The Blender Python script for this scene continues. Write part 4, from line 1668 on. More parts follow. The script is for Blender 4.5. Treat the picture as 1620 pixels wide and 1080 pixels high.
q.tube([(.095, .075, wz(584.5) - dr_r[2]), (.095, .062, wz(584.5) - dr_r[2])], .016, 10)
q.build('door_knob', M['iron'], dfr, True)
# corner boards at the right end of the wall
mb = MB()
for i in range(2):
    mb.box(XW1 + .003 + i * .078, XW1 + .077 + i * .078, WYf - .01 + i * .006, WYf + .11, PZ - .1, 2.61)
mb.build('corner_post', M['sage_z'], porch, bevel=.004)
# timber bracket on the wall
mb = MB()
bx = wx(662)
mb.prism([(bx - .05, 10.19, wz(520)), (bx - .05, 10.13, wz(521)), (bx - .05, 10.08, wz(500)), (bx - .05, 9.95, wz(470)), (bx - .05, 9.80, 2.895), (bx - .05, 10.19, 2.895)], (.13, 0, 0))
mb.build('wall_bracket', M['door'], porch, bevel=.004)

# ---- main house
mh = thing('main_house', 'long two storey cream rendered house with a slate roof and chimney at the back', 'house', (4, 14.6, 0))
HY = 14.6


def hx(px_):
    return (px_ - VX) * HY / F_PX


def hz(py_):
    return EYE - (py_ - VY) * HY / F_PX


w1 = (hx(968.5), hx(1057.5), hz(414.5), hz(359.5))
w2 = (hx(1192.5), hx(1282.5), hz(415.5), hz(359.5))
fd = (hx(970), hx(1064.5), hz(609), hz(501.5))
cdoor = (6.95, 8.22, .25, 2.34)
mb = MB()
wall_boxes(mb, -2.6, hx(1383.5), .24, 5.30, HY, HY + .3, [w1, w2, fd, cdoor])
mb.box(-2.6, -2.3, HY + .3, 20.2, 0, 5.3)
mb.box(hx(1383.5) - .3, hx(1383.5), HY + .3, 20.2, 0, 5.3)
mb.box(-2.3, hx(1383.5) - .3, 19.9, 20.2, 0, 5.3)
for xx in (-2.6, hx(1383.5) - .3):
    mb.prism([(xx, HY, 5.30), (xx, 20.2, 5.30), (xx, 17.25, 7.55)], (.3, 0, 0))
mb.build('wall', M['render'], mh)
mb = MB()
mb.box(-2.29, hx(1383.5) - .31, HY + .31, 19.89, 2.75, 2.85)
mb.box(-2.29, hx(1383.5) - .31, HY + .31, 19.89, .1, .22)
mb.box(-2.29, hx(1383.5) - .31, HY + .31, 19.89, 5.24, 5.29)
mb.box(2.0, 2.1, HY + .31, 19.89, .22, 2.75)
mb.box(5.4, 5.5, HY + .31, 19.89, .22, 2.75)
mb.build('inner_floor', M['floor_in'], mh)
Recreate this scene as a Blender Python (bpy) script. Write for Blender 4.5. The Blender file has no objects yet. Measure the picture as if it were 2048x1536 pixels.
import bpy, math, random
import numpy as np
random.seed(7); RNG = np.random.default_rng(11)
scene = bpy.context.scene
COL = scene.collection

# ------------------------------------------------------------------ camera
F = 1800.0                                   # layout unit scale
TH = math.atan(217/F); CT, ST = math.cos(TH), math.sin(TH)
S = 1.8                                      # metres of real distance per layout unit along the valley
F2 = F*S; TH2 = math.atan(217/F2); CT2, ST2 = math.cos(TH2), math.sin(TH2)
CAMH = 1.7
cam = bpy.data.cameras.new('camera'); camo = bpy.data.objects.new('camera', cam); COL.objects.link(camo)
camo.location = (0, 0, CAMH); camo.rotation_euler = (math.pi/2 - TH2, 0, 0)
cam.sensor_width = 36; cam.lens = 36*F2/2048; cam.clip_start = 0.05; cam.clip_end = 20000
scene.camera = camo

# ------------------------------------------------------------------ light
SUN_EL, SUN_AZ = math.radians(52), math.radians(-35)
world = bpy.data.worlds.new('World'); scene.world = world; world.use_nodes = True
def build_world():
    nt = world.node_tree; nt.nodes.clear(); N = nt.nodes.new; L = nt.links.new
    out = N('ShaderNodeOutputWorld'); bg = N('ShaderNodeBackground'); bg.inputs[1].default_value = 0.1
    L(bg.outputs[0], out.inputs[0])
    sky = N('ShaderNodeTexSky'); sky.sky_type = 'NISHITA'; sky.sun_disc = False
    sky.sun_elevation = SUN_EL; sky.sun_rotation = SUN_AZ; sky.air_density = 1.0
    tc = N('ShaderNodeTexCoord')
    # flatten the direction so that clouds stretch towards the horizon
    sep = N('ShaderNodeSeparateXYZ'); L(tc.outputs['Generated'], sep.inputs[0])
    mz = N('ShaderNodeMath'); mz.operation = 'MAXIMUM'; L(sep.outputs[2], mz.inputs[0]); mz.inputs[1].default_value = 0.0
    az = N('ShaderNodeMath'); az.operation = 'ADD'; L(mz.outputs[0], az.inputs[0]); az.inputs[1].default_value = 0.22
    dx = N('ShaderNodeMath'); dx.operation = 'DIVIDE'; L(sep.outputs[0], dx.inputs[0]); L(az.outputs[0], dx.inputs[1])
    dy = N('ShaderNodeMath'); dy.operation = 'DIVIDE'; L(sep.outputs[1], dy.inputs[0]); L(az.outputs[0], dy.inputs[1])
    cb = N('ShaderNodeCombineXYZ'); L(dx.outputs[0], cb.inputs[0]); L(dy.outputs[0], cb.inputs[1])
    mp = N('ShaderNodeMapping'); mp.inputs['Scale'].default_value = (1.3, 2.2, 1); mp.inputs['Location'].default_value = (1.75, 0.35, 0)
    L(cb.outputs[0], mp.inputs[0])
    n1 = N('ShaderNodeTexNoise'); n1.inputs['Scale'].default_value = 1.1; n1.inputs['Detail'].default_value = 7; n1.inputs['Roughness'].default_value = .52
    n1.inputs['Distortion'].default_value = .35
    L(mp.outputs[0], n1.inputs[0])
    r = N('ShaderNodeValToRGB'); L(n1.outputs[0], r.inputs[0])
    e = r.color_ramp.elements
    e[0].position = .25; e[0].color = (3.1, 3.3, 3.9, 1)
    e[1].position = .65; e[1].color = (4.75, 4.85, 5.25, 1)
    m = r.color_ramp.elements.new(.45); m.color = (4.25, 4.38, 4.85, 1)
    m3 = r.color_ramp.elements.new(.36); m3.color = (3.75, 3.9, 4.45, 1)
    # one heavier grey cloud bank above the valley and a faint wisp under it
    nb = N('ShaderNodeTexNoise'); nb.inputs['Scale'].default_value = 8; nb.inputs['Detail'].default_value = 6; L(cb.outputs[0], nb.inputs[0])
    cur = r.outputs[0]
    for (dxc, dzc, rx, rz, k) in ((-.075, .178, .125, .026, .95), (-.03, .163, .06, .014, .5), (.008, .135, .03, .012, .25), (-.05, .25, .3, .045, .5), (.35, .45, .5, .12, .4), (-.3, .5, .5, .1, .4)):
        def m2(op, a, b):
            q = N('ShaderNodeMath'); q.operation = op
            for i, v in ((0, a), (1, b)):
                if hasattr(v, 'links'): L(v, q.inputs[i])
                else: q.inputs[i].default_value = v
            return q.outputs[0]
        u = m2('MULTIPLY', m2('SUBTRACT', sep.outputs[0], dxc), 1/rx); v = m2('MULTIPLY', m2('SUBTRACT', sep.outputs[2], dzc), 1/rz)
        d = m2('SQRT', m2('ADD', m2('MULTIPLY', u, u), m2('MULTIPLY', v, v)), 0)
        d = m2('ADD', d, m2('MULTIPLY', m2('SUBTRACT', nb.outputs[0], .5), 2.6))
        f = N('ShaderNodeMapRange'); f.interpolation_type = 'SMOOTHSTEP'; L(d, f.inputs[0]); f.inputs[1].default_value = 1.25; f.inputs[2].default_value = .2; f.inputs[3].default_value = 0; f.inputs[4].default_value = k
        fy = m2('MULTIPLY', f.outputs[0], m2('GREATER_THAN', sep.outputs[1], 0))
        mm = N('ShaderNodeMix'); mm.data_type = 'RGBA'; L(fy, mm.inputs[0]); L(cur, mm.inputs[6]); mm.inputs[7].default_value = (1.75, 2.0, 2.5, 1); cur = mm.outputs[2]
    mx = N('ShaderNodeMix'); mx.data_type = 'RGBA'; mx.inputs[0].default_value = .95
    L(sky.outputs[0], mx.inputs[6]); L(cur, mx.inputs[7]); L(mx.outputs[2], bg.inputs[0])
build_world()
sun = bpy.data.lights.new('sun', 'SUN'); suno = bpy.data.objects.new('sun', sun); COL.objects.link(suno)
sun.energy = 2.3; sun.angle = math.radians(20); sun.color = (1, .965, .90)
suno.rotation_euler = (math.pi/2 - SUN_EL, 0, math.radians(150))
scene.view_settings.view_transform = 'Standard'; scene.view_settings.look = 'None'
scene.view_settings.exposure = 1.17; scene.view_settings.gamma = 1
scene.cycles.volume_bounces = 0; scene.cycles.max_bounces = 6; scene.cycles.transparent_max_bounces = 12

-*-

> Exercise task: Repeat verbatim the opening run of entries, ending with the line that contains "return EYE - (py_ - VY) * HY / F_PX".

> Completed task:
The Blender Python script for this scene continues. Write part 4, from line 1668 on. More parts follow. The script is for Blender 4.5. Treat the picture as 1620 pixels wide and 1080 pixels high.
q.tube([(.095, .075, wz(584.5) - dr_r[2]), (.095, .062, wz(584.5) - dr_r[2])], .016, 10)
q.build('door_knob', M['iron'], dfr, True)
# corner boards at the right end of the wall
mb = MB()
for i in range(2):
    mb.box(XW1 + .003 + i * .078, XW1 + .077 + i * .078, WYf - .01 + i * .006, WYf + .11, PZ - .1, 2.61)
mb.build('corner_post', M['sage_z'], porch, bevel=.004)
# timber bracket on the wall
mb = MB()
bx = wx(662)
mb.prism([(bx - .05, 10.19, wz(520)), (bx - .05, 10.13, wz(521)), (bx - .05, 10.08, wz(500)), (bx - .05, 9.95, wz(470)), (bx - .05, 9.80, 2.895), (bx - .05, 10.19, 2.895)], (.13, 0, 0))
mb.build('wall_bracket', M['door'], porch, bevel=.004)

# ---- main house
mh = thing('main_house', 'long two storey cream rendered house with a slate roof and chimney at the back', 'house', (4, 14.6, 0))
HY = 14.6


def hx(px_):
    return (px_ - VX) * HY / F_PX


def hz(py_):
    return EYE - (py_ - VY) * HY / F_PX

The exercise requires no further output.